La relazione tra uomo e animale nella nostra porzione di mondo vive in certo senso di un paradosso: al rapporto stretto e quasi filiale che spesso l’uomo instaura con alcune specie animali fa da contrappunto lo sfruttamento indiscriminato e indifferente che riserva ad altre. Cosa impedisce all’empatia di propagarsi? Come si costruisce e come si abbatte l’argine che la confina?

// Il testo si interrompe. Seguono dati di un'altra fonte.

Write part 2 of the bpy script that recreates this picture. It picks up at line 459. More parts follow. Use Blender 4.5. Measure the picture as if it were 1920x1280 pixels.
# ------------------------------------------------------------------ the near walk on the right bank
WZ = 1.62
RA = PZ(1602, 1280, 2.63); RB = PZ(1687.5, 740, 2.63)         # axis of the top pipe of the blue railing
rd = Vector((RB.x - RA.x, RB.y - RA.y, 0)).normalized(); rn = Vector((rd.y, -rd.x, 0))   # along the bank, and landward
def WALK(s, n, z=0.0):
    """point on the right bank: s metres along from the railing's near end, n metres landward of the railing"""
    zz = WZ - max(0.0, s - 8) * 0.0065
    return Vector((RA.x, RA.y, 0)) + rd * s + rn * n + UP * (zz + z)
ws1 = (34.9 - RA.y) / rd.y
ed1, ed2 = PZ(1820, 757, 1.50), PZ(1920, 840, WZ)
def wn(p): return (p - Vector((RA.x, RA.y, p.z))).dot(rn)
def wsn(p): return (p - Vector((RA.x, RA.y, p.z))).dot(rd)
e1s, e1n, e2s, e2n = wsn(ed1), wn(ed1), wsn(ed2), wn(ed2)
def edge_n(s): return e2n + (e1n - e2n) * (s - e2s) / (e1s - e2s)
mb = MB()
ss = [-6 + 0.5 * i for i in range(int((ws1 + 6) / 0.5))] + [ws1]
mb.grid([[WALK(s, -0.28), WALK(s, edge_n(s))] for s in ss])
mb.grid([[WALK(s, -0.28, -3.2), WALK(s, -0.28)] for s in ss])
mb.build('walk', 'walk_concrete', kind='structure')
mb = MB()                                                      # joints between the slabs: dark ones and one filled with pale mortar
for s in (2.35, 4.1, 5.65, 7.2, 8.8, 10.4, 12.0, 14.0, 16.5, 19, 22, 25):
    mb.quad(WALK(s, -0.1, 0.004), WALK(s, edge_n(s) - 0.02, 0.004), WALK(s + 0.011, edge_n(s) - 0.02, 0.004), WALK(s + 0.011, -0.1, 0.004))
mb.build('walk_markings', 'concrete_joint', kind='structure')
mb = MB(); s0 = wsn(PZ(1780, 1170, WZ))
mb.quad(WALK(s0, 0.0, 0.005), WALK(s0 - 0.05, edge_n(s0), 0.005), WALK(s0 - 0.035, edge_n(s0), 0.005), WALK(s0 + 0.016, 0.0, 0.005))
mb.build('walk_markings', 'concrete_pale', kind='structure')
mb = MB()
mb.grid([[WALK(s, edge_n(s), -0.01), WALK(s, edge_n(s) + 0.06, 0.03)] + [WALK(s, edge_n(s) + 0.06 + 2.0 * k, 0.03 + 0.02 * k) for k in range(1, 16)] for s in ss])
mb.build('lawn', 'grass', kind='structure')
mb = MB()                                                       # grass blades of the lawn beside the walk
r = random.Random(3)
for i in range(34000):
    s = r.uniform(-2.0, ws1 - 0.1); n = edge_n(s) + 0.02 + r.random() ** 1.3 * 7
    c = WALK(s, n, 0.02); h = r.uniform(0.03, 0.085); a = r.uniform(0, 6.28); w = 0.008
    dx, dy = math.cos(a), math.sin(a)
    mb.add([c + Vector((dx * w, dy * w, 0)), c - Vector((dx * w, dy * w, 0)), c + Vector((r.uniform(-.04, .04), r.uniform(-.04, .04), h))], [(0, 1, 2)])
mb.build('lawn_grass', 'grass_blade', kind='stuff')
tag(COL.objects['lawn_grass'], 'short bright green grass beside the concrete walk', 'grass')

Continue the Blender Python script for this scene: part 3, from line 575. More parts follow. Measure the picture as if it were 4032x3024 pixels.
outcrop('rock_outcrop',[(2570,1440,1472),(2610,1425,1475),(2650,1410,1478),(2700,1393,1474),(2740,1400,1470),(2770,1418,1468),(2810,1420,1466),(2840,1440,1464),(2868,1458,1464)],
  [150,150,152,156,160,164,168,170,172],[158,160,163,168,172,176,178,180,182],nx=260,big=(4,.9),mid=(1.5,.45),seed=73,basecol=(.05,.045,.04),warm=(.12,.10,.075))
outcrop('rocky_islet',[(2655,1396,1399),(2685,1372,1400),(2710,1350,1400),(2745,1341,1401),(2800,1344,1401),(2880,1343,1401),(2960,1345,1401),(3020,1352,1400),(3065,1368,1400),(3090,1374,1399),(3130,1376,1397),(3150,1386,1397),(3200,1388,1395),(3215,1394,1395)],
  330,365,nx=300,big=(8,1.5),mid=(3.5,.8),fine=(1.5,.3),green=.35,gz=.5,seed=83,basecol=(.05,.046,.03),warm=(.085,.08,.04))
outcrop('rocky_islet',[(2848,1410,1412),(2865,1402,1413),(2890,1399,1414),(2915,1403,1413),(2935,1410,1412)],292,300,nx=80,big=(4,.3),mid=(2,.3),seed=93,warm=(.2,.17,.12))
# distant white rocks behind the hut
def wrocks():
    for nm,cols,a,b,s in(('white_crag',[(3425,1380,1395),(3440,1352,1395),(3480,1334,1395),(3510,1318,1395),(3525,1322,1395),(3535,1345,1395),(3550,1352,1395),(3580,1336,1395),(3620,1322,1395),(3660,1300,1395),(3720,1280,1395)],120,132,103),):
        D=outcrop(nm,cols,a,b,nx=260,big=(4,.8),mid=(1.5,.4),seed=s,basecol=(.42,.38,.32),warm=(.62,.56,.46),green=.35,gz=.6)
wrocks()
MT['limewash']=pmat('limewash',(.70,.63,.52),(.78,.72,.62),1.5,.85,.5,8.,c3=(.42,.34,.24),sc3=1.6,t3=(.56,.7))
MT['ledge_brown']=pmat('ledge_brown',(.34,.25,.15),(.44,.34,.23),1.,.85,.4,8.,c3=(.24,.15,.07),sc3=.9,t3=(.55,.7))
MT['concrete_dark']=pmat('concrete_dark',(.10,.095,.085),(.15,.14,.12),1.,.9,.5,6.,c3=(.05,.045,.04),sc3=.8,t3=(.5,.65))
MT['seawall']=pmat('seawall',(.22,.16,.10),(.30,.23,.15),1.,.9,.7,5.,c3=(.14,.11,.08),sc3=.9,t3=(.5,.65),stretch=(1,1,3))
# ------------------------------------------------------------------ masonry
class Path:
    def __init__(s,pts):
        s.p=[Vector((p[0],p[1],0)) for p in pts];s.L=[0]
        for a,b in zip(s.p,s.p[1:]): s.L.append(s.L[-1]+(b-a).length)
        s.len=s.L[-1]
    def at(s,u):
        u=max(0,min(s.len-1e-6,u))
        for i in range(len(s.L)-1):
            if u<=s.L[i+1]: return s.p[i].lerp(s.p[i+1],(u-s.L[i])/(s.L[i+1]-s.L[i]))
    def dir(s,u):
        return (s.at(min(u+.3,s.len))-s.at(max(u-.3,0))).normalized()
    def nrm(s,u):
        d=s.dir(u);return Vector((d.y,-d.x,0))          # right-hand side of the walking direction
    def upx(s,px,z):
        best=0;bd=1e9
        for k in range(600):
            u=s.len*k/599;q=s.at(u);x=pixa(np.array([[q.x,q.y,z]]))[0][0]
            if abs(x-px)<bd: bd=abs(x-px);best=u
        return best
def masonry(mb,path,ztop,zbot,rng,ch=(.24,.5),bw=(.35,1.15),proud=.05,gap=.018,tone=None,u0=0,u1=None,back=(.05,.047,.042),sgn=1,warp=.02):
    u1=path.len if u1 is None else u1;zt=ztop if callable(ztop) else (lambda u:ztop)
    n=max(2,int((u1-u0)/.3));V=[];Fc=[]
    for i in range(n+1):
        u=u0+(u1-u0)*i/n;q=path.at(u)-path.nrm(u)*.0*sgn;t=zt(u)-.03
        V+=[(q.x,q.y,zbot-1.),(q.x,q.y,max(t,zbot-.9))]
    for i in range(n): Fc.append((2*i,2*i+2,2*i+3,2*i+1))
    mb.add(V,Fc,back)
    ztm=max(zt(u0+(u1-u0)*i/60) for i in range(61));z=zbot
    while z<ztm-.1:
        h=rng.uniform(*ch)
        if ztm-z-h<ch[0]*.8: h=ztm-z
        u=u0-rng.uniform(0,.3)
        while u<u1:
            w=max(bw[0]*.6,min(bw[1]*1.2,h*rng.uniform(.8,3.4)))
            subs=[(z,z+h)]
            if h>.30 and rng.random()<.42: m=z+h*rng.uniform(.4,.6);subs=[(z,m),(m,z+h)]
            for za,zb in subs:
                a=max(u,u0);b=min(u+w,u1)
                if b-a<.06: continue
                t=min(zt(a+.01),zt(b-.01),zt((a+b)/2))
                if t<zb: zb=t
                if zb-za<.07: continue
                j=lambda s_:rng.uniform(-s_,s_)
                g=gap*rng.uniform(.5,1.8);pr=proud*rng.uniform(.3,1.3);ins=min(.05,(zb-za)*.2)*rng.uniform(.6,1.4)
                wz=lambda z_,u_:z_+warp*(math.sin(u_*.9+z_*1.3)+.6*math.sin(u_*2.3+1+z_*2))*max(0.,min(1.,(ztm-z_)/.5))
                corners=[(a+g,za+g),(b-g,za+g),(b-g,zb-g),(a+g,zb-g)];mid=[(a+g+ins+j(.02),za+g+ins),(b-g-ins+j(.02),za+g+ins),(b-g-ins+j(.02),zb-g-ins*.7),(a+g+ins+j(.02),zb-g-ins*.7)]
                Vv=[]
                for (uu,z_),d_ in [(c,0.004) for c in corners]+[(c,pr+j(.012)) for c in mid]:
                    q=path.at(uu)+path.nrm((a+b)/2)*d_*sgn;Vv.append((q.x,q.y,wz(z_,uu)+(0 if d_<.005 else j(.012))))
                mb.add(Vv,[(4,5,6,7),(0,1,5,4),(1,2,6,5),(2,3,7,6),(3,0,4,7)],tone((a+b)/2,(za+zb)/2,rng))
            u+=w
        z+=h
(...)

“Noi esseri umani siamo al vertice del creato, là dove ci hanno messo i greci e inchiodato i cristiani. – spiega la regista Clara Sancricca – Dal nostro trono di superiorità intellettuale e adattiva abbiamo imparato a servirci del resto -minerale vegetale o animale che fosse- a nostra discrezione, senz’altro limite che quello della nostra convenienza. Eppure nei secoli, e più forte negli ultimi, abbiamo imparato anche l’amore per alcune creature non umane, ammettendole nella sfera della nostra cura, attenzione e compassione. Le abbiamo accolte nelle nostre case, integrate nelle nostre vite, annoverate tra i nostri affetti. Alcune, però. Non tutte. L’orizzonte della nostra empatia abbraccia ciò che ci è vicino, ciò che ci è visibile e soprattutto ciò che ne è ritenuto degno. Ma i confini di questa dignità sono tracciati con un righello ambiguo e spietato; un criterio di utilità, di gusto e persino di capriccio, che ci piace e ci serve chiamare – alternativamente – natura o cultura. Così l’armatura del nostro sguardo separa le sofferenze animali degne della nostra compassione da quelle che ne sono indegne, fa che essa si dispieghi copiosa dove la crediamo coerente e rimbalzi senza rumore contro gli argini che le abbiamo costruito, oltre i quali la pietà si fa inopportuna, un po’ patetica e spesso risibile. Ma se per un palpito, o anche solo per accidente, qualcosa ci disarmasse lo sguardo e se lo sguardo disarmato tornasse più libero di vedere, al di fuori, al di sopra, al di sotto delle categorie con cui abbiamo imparato a conoscere le cose e persino ad amarle, allora magari i tracciati potrebbero confondersi, le gerarchie saltare e potrebbe aprirsi uno spazio dove niente sia valido se non la misura del dolore”.